四 中学校等の普及

中学校の発足

 学制の実施とともに南校は「第一大学区第一番中学」となった。これに類する学校として、大阪の開成所が第四大学区第一番中学、長崎の広運館が第六大学区第一番中学、東京の洋学第一校が第一大学区第二番中学となった。しかし、これらの学校は明治六年に専門学校、または外国語学校となり、高等教育を施す学校となった。

 地方府県においては、府県庁所在地、主要都市などに公立中学校がしだいに設置された。それらは旧藩校を母体として設立され、あるものは師範学校に併設校とされていた。公立中学校の校数は七年一一校、十年三一校、十二年一〇七校と増加し、その生徒数は七、七八六人となった。

 私立の中学校は幕末から維新期にかけて設立された洋学塾、漢学塾などを中学校として経営するようになったものが多い。七年二一校、十年三五八校十二年には七八四校と増加し、生徒数は三万二、二四三人となった。

 明治初期の公私立中学校は一般に授業内容も不備で規模も小さいものが多かったが、その意気は旺(おう)盛であり、小学校修了者に勉学の機会を与えた役割は大きかった。十一年の文部省年報中学校一覧表によると、全国中学校のうち約七〇%は一学校一教員であって、一学校二教員の中学校をあわせても二一六校であり、総数の八〇%を占めていた。修業年限も二か年から六か年のものにわたってきわめて多様であった。

 中等程度の外国語学校には公立私立のものが多く、八、九年ごろが全盛期であった。最高の八年の校数は公立八、私立八六校を数えている。それ以降は減少傾向を示し、それらの中には改組されて中学校となったものが多かった。十二年以降は文部省年報の統計から姿を消し、中学校や専門学校等となった。

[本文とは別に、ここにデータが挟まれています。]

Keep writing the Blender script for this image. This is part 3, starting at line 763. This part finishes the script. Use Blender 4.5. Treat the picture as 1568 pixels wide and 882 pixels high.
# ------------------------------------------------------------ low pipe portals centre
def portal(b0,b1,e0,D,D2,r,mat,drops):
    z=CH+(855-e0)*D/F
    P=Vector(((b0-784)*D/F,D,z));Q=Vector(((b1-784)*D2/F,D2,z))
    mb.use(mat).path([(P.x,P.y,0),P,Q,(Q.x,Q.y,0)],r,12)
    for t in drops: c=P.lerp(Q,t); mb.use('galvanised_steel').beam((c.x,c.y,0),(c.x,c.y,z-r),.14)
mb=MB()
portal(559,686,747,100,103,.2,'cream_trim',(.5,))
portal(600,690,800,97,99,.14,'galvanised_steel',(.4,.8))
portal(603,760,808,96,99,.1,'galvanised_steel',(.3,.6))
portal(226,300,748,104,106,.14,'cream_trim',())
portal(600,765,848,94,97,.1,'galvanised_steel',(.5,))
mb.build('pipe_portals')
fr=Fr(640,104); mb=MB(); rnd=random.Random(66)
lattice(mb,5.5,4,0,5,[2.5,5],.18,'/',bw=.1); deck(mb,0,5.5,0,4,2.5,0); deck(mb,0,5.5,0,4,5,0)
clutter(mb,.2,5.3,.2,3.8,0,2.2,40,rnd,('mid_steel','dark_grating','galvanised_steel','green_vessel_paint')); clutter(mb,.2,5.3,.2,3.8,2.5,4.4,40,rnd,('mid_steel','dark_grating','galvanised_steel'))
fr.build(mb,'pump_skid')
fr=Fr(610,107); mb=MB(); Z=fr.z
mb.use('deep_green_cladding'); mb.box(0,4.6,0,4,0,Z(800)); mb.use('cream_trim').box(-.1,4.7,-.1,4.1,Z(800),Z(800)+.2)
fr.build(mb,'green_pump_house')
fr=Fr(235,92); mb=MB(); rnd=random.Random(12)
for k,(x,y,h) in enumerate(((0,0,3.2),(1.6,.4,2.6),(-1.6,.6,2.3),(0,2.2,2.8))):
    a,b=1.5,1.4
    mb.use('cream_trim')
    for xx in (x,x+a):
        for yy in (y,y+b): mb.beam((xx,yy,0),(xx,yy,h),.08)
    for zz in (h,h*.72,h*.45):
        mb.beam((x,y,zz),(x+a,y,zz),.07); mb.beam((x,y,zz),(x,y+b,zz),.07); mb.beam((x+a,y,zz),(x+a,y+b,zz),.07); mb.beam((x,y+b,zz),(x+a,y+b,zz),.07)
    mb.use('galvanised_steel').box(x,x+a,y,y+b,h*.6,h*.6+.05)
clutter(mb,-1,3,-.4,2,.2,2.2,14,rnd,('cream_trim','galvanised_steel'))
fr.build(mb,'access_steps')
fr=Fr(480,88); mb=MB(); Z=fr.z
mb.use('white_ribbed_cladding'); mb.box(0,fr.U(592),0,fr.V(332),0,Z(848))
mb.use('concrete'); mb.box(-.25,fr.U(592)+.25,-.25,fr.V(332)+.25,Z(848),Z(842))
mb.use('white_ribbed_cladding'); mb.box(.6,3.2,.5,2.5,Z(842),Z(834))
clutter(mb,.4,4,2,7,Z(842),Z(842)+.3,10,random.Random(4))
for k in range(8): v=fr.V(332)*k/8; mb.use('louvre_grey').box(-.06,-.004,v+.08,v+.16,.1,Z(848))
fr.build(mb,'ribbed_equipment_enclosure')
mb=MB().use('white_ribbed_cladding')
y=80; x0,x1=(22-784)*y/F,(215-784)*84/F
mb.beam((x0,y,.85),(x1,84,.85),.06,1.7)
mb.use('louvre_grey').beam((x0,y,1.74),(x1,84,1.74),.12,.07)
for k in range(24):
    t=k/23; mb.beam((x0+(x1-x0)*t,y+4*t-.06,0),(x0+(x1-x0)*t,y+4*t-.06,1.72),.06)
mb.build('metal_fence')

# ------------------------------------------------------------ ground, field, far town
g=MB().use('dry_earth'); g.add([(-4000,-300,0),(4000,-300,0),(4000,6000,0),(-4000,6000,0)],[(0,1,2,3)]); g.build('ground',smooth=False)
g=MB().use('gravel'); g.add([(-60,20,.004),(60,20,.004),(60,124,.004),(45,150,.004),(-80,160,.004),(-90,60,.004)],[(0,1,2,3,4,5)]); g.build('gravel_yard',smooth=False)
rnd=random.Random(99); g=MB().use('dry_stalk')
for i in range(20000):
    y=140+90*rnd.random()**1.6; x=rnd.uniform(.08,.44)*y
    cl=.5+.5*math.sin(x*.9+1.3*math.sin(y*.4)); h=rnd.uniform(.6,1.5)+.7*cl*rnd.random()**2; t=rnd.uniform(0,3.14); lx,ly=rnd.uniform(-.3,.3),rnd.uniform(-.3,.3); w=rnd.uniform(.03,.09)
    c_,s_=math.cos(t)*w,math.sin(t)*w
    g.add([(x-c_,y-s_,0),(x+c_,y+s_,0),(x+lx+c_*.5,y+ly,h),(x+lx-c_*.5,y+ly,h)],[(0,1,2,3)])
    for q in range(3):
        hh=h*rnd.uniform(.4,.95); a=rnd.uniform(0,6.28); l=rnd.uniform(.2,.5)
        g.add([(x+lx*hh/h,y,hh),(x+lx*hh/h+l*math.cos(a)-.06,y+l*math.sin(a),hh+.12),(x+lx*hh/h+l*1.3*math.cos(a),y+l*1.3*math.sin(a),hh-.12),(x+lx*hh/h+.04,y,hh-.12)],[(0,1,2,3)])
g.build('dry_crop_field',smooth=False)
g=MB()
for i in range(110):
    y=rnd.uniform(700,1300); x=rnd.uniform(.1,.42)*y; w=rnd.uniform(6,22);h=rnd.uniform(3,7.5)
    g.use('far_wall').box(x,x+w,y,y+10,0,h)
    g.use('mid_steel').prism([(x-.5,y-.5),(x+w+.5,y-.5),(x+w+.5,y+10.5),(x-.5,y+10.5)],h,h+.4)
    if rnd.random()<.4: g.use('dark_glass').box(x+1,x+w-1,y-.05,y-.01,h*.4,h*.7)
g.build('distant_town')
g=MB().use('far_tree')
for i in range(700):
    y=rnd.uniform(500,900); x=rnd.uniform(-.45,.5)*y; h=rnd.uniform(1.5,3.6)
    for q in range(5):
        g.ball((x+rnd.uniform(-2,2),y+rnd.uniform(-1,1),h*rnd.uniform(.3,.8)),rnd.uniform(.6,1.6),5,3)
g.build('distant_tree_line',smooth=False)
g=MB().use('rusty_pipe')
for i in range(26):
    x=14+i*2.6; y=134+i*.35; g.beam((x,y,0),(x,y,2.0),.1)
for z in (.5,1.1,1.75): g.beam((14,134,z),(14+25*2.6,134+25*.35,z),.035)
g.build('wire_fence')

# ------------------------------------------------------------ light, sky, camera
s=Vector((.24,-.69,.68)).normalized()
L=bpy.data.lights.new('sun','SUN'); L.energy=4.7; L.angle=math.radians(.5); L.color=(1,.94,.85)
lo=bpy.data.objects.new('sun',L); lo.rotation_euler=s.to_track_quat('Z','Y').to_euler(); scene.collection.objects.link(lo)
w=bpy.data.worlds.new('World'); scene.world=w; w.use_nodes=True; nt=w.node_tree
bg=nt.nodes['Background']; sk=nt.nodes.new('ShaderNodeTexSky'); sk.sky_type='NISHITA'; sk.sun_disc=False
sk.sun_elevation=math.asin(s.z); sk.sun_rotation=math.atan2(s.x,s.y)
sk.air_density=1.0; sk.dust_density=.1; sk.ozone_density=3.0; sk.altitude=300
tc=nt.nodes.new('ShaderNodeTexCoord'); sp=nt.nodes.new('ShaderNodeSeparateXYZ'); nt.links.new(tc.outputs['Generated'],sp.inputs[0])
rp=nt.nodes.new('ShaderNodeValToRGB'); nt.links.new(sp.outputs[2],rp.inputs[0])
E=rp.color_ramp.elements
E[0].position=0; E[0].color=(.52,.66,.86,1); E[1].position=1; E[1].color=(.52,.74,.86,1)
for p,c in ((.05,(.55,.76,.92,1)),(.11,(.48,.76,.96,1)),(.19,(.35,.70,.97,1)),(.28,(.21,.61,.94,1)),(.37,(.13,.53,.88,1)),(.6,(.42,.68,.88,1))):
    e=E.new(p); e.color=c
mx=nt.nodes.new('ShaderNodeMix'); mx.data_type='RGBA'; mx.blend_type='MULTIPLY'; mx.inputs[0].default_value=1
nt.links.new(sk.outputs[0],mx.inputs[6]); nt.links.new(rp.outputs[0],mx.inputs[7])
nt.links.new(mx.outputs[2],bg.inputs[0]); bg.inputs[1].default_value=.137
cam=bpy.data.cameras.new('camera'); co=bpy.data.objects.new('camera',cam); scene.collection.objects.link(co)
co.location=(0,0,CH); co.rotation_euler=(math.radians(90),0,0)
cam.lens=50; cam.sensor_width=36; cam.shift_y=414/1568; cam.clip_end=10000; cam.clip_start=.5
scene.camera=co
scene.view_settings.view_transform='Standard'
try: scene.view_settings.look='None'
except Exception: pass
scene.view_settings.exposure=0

 女子生徒だけの中学校、外国語学校もあり、九年七校、十一年には一五校であった。男女共学の学校を含めて中学校、外国語学校の女子生徒数は七年四三六、九年一、四九七人、十二年には中学校だけで二、七四八人となっていた。

中学校の標準化

 明治十三年の中学校数は一八七校(公立一三七・私立五〇)、生徒数は一万二、二五六人(男一万一、六五七、女三八九)となっており、前年に比して学校数で五九七校、生徒数で二万二、七七三人の激減を示している。これは教育令中の中学校の規定を厳格に適用して、約六三〇の私立中学校を各種学校として取り扱ったためである。その後十四年には、一七二校(府県立八八、町村立七〇、私立一四)、十六年には一七二校(府県立七五、町村立九一、私立六)、十八年には一〇八校(府県立七〇、町村立三四、私立二)となって漸減のみちをたどっていたことがわかる。これは「中学校教則大綱」「中学校通則」による中学校の標準化がすすめられた結果である。この時期の模範的な中学校は官立大阪中学校であった。十八年の一校平均教員数は府県立一〇・八人、町村立六・七四人であって、一校平均生徒数は府県立一五四・二人、町村立八七・九一人となっている。中学校はこの時期、いまだじゅうぶんな学校規模と内容を備えていたとはいえない。

 高等女学校としては私立はまだ認められていなかったため、十五年には公立五校、生徒数は二八六人、十八年には公立八校で生徒数五〇四人であった。